On Wed, Jun 28, 2006 at 08:49:22AM -0700, Ian Clarke wrote:
> >
> >I'd much rather we only have darknet, opennet will be less secure and
> >less robust, a somewhat acceptable price for the ease of use, the
> >unacceptable part of the price is how much it will hurt the darknet by
> >taking all the users but those who truely neet it away.
> 
> Why do you assume the two would be mutually exclusive?
> 
> You assume that if we deny people the opportunity to connect to an  
> opennet, then they will join the darknet - but this simply isn't what  
> we are seeing in practice.  If we deny people opennet functionality,  
> then they create their own opennet using public link exchange  
> mechanisms which are cumbersome, extremely easy to compromise, and  
> lead to poor network topology.

No, he's saying give darknet a chance. We haven't solved many of the
basic problems yet, and they'll be easier to solve on darknet.
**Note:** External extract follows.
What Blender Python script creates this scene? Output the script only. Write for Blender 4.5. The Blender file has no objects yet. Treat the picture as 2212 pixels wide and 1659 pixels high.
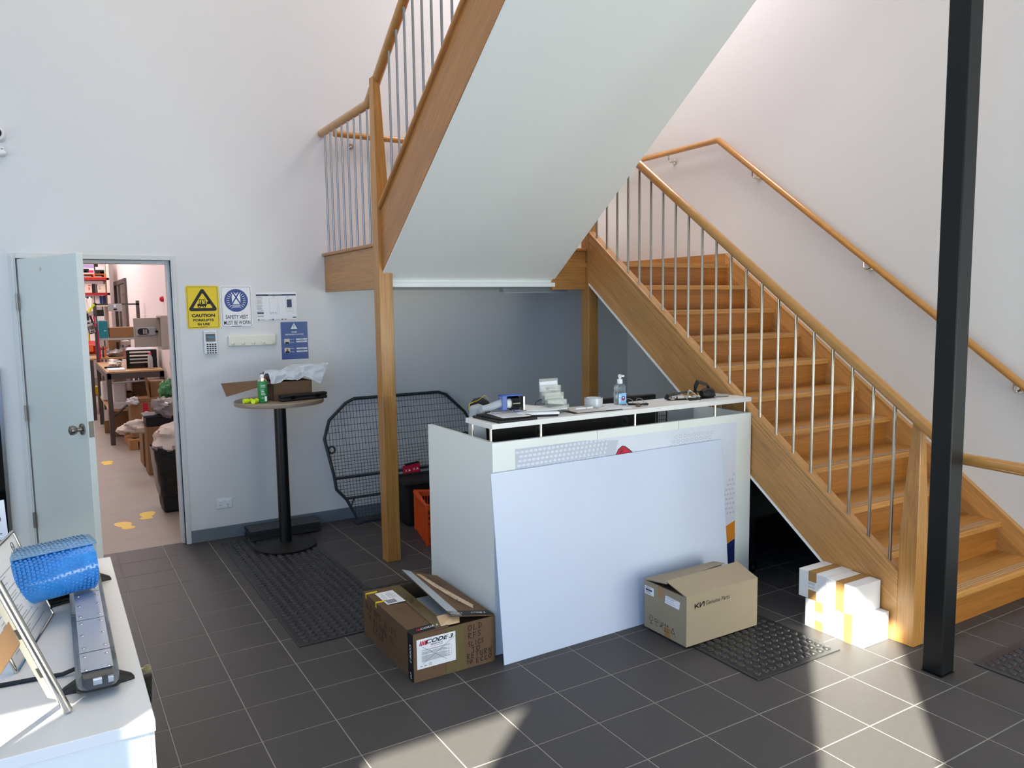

If we
give users a choice between an officially sanctioned and therefore
hopefully secure opennet, and an officially sanctioned darknet, they
will choose opennet in general, because the network is so small.

If we are to implement opennet we need to be absolutely clear what the
advantages of getting true darknet connections are, we need to make it
really easy to do so, and we need to maximize those advantages. And IMHO
we need to sort out load balancing and storage first on a darknet.
> 
> Ian.
-- 
Matthew J Toseland - toad at amphibian.dyndns.org
Freenet Project Official Codemonkey - http://freenetproject.org/
ICTHUS - Nothing is impossible. Our Boss says so.